Amongst the four that I have already watched, I loved a Spanish documentary titled "The Chicken, the Fish and the King Crab". This is a really intensive expression of a Spanish chef preparing for something that can be called "The Olympics of Chefs" - The Bocuse d'Or that is held annually  in Lyon( France).
The contestants are supposed to work with Chicken, Fish and a King Crab and make delicacies that please a panel of jury. The best gets the award. 
It was really amusing to watch "food" which is a really trivial issue ( especially for poor graduate students) turn into something that challenges every tiny amount of energy you have!
The rehearsals were hilarious when Jejus ( the lead actor) cooked as though he was cooking in the competition and was reviewed by a panel of Spanish chefs in his restaurant. Every time he has to face a different kind of criticism. Sometimes the sauce is not good enough, sometimes the skins are too thick. They ridicule his sense of art and in the end even criticize the tray that he is supposed to use for the competition. 

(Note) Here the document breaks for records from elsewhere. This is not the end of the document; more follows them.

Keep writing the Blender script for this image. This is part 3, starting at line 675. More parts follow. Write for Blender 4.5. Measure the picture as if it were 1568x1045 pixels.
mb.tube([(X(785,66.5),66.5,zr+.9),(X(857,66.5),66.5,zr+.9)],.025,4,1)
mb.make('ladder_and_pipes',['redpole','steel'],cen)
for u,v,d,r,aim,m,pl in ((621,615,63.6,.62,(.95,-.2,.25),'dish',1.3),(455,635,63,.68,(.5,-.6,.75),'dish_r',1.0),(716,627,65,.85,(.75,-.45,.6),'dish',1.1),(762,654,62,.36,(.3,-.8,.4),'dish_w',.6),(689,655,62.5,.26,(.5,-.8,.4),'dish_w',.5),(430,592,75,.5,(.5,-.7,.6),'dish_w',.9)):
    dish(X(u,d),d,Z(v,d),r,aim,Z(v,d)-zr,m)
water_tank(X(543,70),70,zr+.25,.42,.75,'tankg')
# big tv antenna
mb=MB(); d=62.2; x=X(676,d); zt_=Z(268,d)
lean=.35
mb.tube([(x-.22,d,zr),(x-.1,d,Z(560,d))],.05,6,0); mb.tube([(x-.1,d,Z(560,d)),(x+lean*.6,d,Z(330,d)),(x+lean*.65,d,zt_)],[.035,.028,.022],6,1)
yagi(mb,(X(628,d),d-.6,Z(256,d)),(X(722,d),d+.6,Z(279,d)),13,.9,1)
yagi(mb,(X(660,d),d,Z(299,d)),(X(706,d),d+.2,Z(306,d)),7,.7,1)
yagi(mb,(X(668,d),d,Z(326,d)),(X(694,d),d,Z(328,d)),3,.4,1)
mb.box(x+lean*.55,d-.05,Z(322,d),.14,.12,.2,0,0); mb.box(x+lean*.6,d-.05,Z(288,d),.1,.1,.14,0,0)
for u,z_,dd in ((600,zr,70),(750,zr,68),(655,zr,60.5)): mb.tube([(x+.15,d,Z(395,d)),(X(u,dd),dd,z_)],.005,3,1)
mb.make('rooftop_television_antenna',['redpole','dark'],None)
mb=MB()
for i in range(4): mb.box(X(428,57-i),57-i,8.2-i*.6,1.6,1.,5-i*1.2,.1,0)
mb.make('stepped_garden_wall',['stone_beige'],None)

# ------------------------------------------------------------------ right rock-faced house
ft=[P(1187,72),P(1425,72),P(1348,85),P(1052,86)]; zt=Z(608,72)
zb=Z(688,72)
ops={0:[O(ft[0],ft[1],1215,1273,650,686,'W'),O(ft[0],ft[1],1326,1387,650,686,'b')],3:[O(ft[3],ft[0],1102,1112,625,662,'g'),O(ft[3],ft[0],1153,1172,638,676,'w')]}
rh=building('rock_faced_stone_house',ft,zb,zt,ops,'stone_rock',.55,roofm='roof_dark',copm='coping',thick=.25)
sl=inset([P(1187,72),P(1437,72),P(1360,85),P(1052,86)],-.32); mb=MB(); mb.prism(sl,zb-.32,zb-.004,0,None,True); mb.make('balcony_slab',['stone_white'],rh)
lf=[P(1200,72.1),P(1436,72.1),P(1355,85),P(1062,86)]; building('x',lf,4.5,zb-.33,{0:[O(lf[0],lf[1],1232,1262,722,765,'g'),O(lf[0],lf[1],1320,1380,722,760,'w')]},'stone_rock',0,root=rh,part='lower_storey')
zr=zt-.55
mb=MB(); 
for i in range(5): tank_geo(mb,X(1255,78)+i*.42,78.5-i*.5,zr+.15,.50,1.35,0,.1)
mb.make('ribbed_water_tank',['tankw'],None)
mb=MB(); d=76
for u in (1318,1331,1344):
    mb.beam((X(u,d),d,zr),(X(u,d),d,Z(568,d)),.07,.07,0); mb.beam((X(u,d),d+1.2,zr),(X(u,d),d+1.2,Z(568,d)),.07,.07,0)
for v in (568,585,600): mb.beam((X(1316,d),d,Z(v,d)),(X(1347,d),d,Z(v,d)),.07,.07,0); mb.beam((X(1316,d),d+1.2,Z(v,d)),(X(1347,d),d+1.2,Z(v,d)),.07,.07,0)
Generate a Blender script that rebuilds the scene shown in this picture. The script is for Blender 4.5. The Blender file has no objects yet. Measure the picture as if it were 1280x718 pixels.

The competition in itself is a big event with people from all the participating countries cheering on with flags and banners. 
Since it is a documentary, Jejus does not win the competition in a dramatic Bollywoody way! He comes ninth and happily goes around showing everyone that he is the ninth best chef in the world! 
I really liked the idea because it is refreshing how movies can be made on anything and everything under the sun and still end up entertaining us. 

Being in this festival also gave me the satisfaction of watching movies back to back and actually feeling good about myself because I was "doing" a lot of "culture" :).
It also reminded me of Pather Panchali, Bhuvan Shome, Umbartha, Anand, Masoom, Doghi and a lot more that has gone into me while I was in India. :)
I did miss the typical crowd that you find at such fests in India. A lean man in a khadi kurta with Kolhapuri chappals and a godforsaken shabnam bag. Who smokes every time he goes for a coffee between the breaks. And the graceful middle aged woman draped in a cotton saree with a big bindi between her brows! 

Nonetheless I am glad it made me think of all of this!!